Task brief: Leave out the pictures and print only the lines from the one with "Model this scene" through the one with "return ((2*s**3-3*s**2+1)*y0 +", exactly as they are.

Working data:
□ □ □ □ □ □ □
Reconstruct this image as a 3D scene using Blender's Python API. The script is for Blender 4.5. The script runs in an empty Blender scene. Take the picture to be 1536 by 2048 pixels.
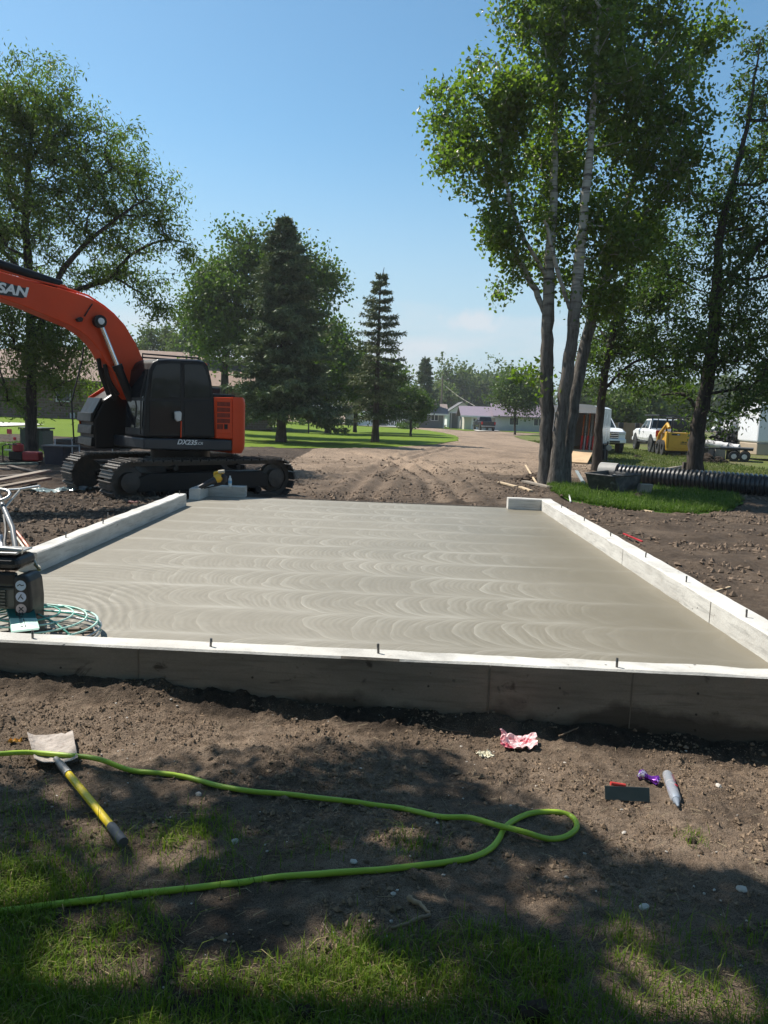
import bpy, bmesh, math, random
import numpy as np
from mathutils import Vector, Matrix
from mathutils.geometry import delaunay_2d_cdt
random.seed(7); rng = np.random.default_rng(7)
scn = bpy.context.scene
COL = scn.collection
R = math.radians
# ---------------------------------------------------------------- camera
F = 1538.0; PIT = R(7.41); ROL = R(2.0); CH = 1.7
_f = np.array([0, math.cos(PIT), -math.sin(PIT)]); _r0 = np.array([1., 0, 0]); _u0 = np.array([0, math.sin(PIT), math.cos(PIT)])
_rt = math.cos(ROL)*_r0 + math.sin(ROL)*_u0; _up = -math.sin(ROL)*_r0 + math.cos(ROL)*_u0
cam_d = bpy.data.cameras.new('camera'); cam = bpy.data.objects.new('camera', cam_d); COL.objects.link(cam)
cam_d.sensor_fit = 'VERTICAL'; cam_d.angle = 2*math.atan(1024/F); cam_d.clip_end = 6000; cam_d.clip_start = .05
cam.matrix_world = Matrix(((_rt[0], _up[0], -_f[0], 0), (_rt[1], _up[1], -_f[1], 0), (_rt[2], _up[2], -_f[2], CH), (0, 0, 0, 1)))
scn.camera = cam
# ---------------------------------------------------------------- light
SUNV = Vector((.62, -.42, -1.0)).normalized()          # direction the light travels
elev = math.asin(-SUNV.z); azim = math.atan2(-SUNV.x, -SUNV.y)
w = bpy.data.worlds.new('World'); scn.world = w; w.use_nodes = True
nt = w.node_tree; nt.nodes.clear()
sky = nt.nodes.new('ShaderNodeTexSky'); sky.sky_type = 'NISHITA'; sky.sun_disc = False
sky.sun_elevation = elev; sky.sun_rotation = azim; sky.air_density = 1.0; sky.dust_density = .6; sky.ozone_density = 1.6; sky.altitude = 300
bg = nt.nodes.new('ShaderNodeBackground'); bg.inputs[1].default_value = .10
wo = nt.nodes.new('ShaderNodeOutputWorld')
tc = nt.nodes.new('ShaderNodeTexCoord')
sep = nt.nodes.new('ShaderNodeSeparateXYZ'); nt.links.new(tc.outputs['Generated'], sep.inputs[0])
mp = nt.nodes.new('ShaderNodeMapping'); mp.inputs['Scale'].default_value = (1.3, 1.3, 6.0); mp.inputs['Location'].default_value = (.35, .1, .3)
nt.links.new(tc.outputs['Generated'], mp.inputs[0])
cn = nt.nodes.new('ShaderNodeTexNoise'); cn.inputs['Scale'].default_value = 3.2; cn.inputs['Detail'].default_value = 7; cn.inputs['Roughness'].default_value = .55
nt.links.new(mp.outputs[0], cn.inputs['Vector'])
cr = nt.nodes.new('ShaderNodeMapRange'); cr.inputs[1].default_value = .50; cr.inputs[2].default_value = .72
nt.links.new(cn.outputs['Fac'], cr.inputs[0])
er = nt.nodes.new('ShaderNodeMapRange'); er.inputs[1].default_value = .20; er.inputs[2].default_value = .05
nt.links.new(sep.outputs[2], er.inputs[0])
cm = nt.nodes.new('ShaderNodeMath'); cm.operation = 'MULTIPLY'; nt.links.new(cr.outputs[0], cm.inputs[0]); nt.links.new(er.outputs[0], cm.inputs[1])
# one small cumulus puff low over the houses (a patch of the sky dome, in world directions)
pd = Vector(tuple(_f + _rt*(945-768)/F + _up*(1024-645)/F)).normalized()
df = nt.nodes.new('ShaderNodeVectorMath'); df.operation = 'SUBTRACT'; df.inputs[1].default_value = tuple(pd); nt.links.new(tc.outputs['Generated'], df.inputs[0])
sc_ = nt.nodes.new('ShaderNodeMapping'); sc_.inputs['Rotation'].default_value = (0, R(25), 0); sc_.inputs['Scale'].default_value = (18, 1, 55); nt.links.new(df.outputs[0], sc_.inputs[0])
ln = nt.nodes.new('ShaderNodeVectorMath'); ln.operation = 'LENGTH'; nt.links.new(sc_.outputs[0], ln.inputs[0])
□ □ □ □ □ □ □
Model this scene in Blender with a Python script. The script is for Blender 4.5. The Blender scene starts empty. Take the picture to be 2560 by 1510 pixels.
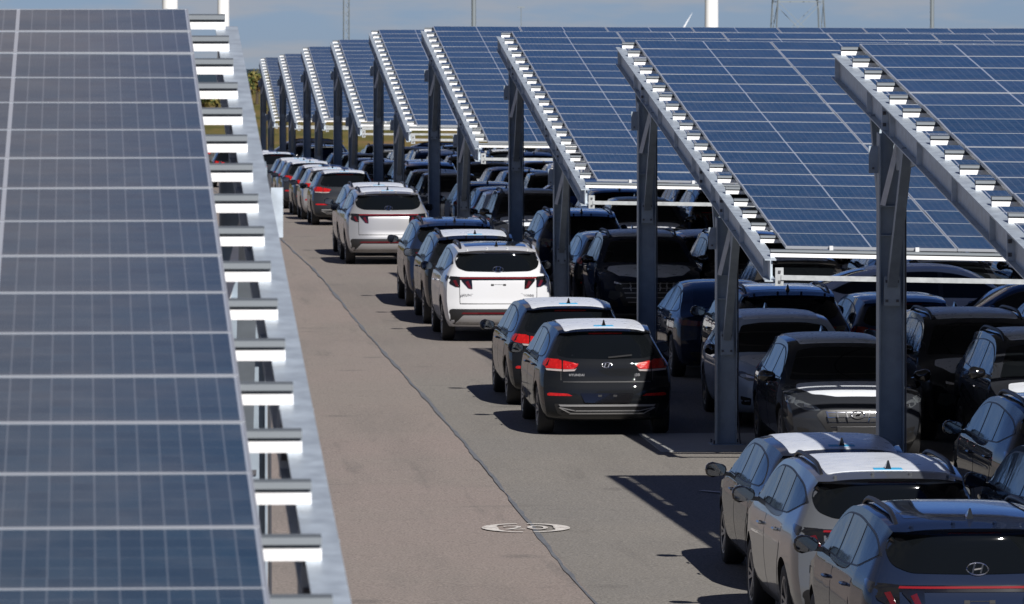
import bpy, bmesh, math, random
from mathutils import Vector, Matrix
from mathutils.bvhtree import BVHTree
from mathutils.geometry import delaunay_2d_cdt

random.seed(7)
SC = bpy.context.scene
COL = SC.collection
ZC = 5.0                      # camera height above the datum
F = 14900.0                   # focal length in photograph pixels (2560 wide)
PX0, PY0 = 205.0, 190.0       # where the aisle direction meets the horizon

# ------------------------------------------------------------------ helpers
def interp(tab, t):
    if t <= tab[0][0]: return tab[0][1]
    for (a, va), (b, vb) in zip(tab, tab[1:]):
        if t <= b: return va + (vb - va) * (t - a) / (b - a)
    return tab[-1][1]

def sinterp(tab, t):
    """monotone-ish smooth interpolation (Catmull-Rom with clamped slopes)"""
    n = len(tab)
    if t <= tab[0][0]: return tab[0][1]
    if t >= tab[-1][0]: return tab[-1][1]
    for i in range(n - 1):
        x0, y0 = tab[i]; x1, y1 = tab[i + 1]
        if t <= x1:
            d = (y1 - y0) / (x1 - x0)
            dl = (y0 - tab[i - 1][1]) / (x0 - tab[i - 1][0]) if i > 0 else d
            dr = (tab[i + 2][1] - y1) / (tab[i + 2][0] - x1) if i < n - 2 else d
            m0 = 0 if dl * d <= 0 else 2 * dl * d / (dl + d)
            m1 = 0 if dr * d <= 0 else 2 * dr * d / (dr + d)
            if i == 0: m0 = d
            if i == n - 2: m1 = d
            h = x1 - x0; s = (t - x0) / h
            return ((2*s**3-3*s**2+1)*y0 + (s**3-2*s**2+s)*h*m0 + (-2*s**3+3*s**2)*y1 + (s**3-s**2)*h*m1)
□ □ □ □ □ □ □
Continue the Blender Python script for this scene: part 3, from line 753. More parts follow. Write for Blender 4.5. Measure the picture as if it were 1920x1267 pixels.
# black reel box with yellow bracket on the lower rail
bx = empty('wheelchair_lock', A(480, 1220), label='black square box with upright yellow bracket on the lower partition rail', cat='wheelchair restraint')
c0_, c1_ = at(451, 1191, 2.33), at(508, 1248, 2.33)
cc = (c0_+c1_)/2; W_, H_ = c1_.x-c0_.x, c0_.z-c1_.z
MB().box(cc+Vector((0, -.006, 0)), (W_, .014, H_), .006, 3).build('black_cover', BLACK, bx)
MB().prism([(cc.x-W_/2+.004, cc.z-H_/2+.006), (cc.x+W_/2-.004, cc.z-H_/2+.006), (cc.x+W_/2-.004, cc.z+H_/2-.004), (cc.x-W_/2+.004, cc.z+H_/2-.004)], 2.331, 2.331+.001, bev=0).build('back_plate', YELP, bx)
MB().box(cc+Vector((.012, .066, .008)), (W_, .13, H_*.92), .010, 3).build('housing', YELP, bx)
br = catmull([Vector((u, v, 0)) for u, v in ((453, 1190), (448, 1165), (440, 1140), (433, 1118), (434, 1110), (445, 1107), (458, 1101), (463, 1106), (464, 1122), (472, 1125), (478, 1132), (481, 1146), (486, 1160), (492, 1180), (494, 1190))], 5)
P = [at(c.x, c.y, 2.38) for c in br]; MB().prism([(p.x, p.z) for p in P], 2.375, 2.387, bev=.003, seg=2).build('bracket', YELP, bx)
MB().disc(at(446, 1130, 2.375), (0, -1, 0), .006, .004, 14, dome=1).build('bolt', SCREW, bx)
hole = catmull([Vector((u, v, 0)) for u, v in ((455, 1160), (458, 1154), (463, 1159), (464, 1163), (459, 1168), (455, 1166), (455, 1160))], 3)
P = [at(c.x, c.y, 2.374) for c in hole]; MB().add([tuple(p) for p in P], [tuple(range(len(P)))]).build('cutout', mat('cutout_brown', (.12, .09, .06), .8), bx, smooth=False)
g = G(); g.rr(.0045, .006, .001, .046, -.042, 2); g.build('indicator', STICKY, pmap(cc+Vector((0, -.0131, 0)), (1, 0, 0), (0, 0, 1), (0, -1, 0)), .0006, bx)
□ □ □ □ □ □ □
Solution below:
Model this scene in Blender with a Python script. The script is for Blender 4.5. The Blender scene starts empty. Take the picture to be 2560 by 1510 pixels.
import bpy, bmesh, math, random
from mathutils import Vector, Matrix
from mathutils.bvhtree import BVHTree
from mathutils.geometry import delaunay_2d_cdt

random.seed(7)
SC = bpy.context.scene
COL = SC.collection
ZC = 5.0                      # camera height above the datum
F = 14900.0                   # focal length in photograph pixels (2560 wide)
PX0, PY0 = 205.0, 190.0       # where the aisle direction meets the horizon

# ------------------------------------------------------------------ helpers
def interp(tab, t):
    if t <= tab[0][0]: return tab[0][1]
    for (a, va), (b, vb) in zip(tab, tab[1:]):
        if t <= b: return va + (vb - va) * (t - a) / (b - a)
    return tab[-1][1]

def sinterp(tab, t):
    """monotone-ish smooth interpolation (Catmull-Rom with clamped slopes)"""
    n = len(tab)
    if t <= tab[0][0]: return tab[0][1]
    if t >= tab[-1][0]: return tab[-1][1]
    for i in range(n - 1):
        x0, y0 = tab[i]; x1, y1 = tab[i + 1]
        if t <= x1:
            d = (y1 - y0) / (x1 - x0)
            dl = (y0 - tab[i - 1][1]) / (x0 - tab[i - 1][0]) if i > 0 else d
            dr = (tab[i + 2][1] - y1) / (tab[i + 2][0] - x1) if i < n - 2 else d
            m0 = 0 if dl * d <= 0 else 2 * dl * d / (dl + d)
            m1 = 0 if dr * d <= 0 else 2 * dr * d / (dr + d)
            if i == 0: m0 = d
            if i == n - 2: m1 = d
            h = x1 - x0; s = (t - x0) / h
            return ((2*s**3-3*s**2+1)*y0 + (s**3-2*s**2+s)*h*m0 + (-2*s**3+3*s**2)*y1 + (s**3-s**2)*h*m1)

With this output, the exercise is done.